Outward

Kill the Kiss Cam: It’s Heterosexist and Juvenile 

Former President George Bush and his wife, Barbara, caught on the Houston Astros kiss cam, Oct. 16, 2005.

Former President George Bush and his wife, Barbara, caught on the Houston Astros kiss cam, Oct. 16, 2005.  

Photo by Reuters/Mike Segar

The Washington Nationals have one of the biggest gay fan bases of any professional sports team. Nationals Park is located in Washington, D.C., arguably the gayest city in America. The park has not one but two “nights OUT,” designed specifically for gay attendees. At the last one, the Gay Men’s Chorus of Washington sang the national anthem and openly lesbian Sen. Tammy Baldwin threw out the first pitch. There’s a falafel stand. It’s a pretty gay park.

In spite of the Nationals’ generally progressive vibe, however, one painfully heterosexist tradition continues: the kiss cam. Or more accurately, the straight kiss cam. Never in the entire history of the Nationals—and perhaps only once in the known history of professional sports in America—has a gay couple been intentionally featured on a kiss cam. At best, the kiss cam reinforces heterosexual norms and excludes gay people. At worst, it mocks same-sex affections and creates an atmosphere of homophobia. The time has come to include gay couples on the kiss cam—or to kill it altogether.

Straight-only-kiss-cam apologists fall into two camps. Some claim that the camera operators can’t readily distinguish between gay couples and same-sex friends. That’s plainly silly: A broader version of this argument could apply to any two humans. No, a kiss-cam operator can’t know the nature of two people’s relationship for certain, but they can (and do) monitor likely targets for open physical affection. Occasionally, the kiss cam unknowingly targets siblings or opposite-sex friends, and that’s not considered a gasp-worthy faux pas. So why would it be such an unpardonable blunder for two people of the same sex to be featured briefly on the cam? If the risk of zooming in on non-lovers is too much to handle, the kiss cam shouldn’t be confined to straight people. It should be banished.

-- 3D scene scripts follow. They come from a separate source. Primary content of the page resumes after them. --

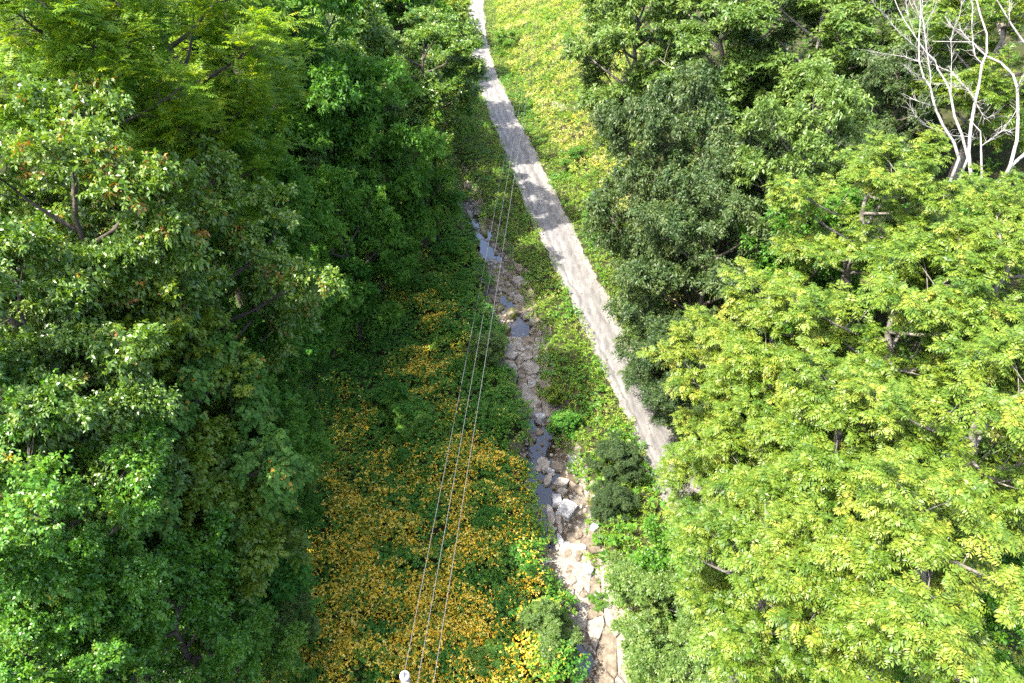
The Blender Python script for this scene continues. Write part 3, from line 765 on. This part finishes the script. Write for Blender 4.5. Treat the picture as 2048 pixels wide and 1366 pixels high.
# yellow flowering bank up the right side
def bank_keep(x, y): return (x > roadR(y) + 1.6 + .6 * vnoise(x, y, 1.2, 8)) & (x < roadR(y) + np.interp(y, [30, 45, 60, 90, 150], [3.0, 5.0, 8.5, 17, 26]))
bk = dict(length=.50, pairs=3, L=.23, W=.055, ang=45, droop=.05, jit=.4, fold=.2)
V, t, _ = cover('b', 41, 52000, (-8, 24, 30, 150), bank_keep, lambda x, y: .1 + .8 * fbm(x, y, 3.0, 9) + 1.3 * np.clip(vnoise(x, y, 1.3, 29) - .4, 0, 1), M['meadow'], bk, up=(.35, 1), tintf=lambda x, y: 1.1 * (fbm(x, y, 2.2, 18) - .46) + .35 * (vnoise(x, y, .8, 5) - .5))
tag(link('bank_meadow', quads_mesh('bank_meadow', V, t, [M['meadow']])), 'tall pale green meadow plants on the bank right of the road', kind='stuff')
V, t, _ = cover('bw', 43, 16000, (-8, 22, 36, 140), lambda x, y: bank_keep(x, y) & (fbm(x, y, 2.6, 61) > .53), lambda x, y: .3 + 1.6 * np.clip(fbm(x, y, 2.6, 61) - .5, 0, .4), M['weed'], dict(wk, L=.20, W=.11, length=.4), up=(.1, .9))
tag(link('bank_weeds', quads_mesh('bank_weeds', V, t, [M['fresh']])), 'darker green weed clumps among the meadow plants on the bank', kind='stuff')
rng = np.random.default_rng(42)
x, y = scatter(rng, 34000, (-6, 24, 40, 150), bank_keep)
k = rng.random(len(x)) < np.clip((fbm(x, y, 3.6, 27) - .44) * 2.2, 0, .34) * np.clip((vnoise(x, y, 1.1, 41) - .3) * 3, 0, 1) * np.interp(y, [40, 50, 62], [.15, .5, 1]); x, y = x[k], y[k]
P = np.stack([x, y, land(x, y) + .25 + .8 * fbm(x, y, 3.0, 9) + 1.3 * np.clip(vnoise(x, y, 1.3, 29) - .4, 0, 1) + rng.normal(0, .08, len(x))], 1)
V, t = sprays(rng, P, rand_dirs(rng, len(P), .2, 1), .30, 3, .10, .05, 40, .05, .4, .3)
tag(link('goldenrod', quads_mesh('goldenrod', V, t, [M['gold']])), 'yellow goldenrod plumes on the bank right of the road', kind='stuff')

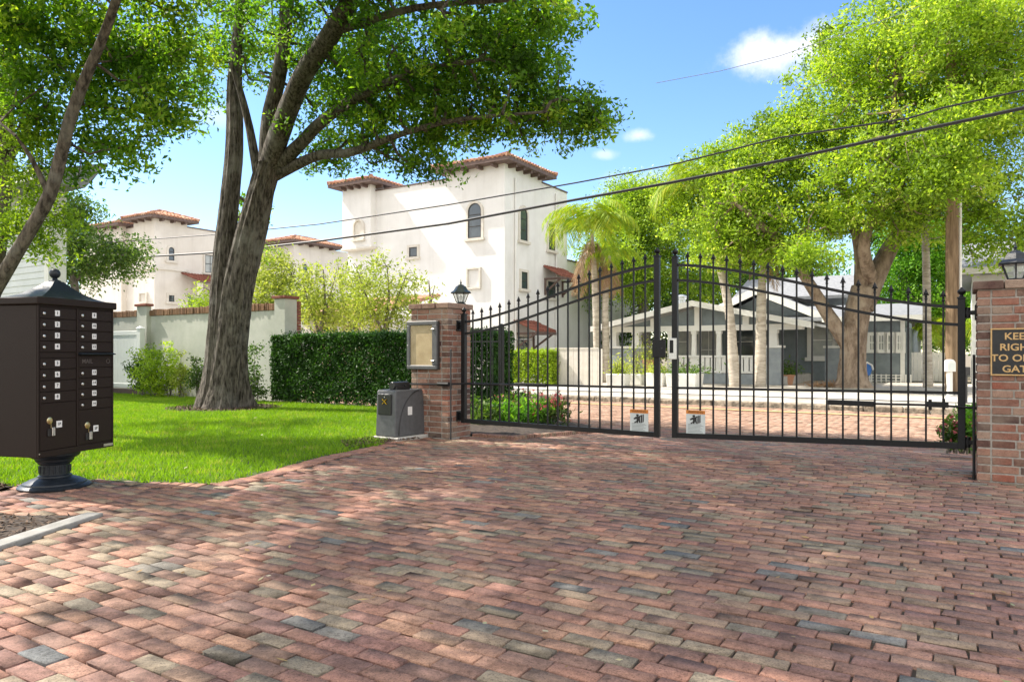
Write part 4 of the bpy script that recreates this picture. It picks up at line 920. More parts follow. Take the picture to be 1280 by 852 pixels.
# ---------------------------------------------------------------- cream villa far left
E2, N2 = toEN((193 - 640) / 900 * 50, 50.0)
t = thing('villa', 'cream stucco villa with square tile-capped tower above the garden wall', 'house', (E2, N2, VG), True, group='stucco villas with terracotta roofs')
et = e_at(167, N2); nt2 = n_at(234, E2); ze = z_at(269, E2, N2); zp = z_at(285, E2, nt2 + .3); nb = n_at(300, E2); r2 = N2 + .5; el = e_at(100, r2)
b = MB(); b.box(et, E2, N2, nt2, VG - .2, ze - .15); tw_ = b.build('tower_wall', M['stucco_cream'], t)
b = MB(); b.box(el, E2 - .02, r2, nb + 6, VG - .2, zp); b.build('wall', M['stucco_cream'], t)
b = MB(); b.box(E2 - .3, E2 + .05, nt2 + .02, nb + 6, zp + .002, zp + .08); b.box(el, et - .02, r2 - .06, r2 + .25, zp + .002, zp + .08); b.build('parapet_cap', M['eave'], t)
zl = z_at(333, E2, N2); b = MB(); b.box(et - .05, E2 + .12, N2 - .12, N2 - .002, zl - .16, zl); b.box(E2 + .002, E2 + .12, N2, nt2 + .05, zl - .16, zl); b.build('ledge', M['trim'], tw_)
hip_roof(t, et, E2, N2, nt2, ze, .33, .6, bn=(3, 3))
e0, e1 = e_at(112, N2), e_at(150, N2); z3 = z_at(279, e1, N2); b = MB(); b.box(e0, e1, N2 + .1, N2 + 4, VG, z3 - .15); b.build('tower_wall', M['stucco_cream'], t); hip_roof(t, e0, e1, N2 + .1, N2 + 4, z3, .3, .6, bn=(3, 3))
PN, PE, PR_ = faceN(N2), faceE(E2), faceN(r2)
WE(PE, E2, 210.5, 217.5, 309, 325.5, arch=True, bars=(1, 2), tw=.16); W_(PN, N2, 176, 182.5, 306, 322, arch=True, blank='trim', proud=.1, tw=.12)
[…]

Much more pernicious is the second camp of kiss-cam defenders, who fall back on the blatantly bigoted old plea to think of the children. That’s what happened in 2009, when Sheila Johnson, managing partner of the WNBA’s Washington Mystics, was asked about the lack of a kiss cam at their games. Johnson responded curtly, “We got a lot of kids here. We just don’t find it appropriate.”

As the Washington Post has noted, Johnson’s real fear is “understood”: That the Mystics have myriad lesbian fans, and that those lesbians might demand to be represented on a kiss cam. Rather than allow that “inappropriate” occurrence to happen—and potentially offend the Mystics’ other big fan base, fathers and daughters—Johnson has simply discontinued the tradition. Her decision pretty obviously arises out of homophobia, as does the now-fading practice of putting two male players from the visiting team on the kiss cam.* It’s almost unbelievable that this ever occurred: The joke—that two straight men might be forced to do something gross, like kiss—is a mocking, blatant product of gay panic that has no place in the more tolerant climate of 2013. It’s little surprise that gay fans across the country have called for its discontinuation.

Alarming as these instances of homophobia may be, the overall lack of gay representation on kiss cams probably arises not from intolerance but from ignorance and cowardice. Park managers and kiss-cam operators likely don’t understand why gay fans would feel excluded and don’t want to risk any backlash from conservatives. They don’t understand why something as seemingly trivial as a gay couple on a kiss cam could mean so much, especially when, as in Washington, the park sometimes specifically caters to gay fans.

But it is important. The great success of the LGBT movement has been to allow openly gay people a more active role in society and to demand the equal rights and dignity afforded to everybody else. After years of hidden struggle and repression, gay people can now finally be open about their identities in all arenas of life. But when we are forced into invisibility even by something as silly as a kiss cam, it hearkens back to a dark era of pain and intolerance. And for gay children at sporting events, the conspicuous absence of gay representation could further their sense of isolation and perpetuate confusion or even self-loathing.

The sports world already has enough problems with homophobia without adding this to the pile, and a remedy to the kiss-cam conundrum is easily found. Stadium managers must either buck up and include gay couples or simply kill the juvenile tradition altogether. Going into Sochi, America should be a beacon of acceptance. But instead, our stadiums and arenas remain a bastion of squeamish homophobia. 

*Correction, Sept. 2, 2013: This piece originally suggested that kiss-cam operators sometimes put two male fans of the visiting team in the smooch spotlight as a “joke.” In fact, the practice usually involves players on the visiting team.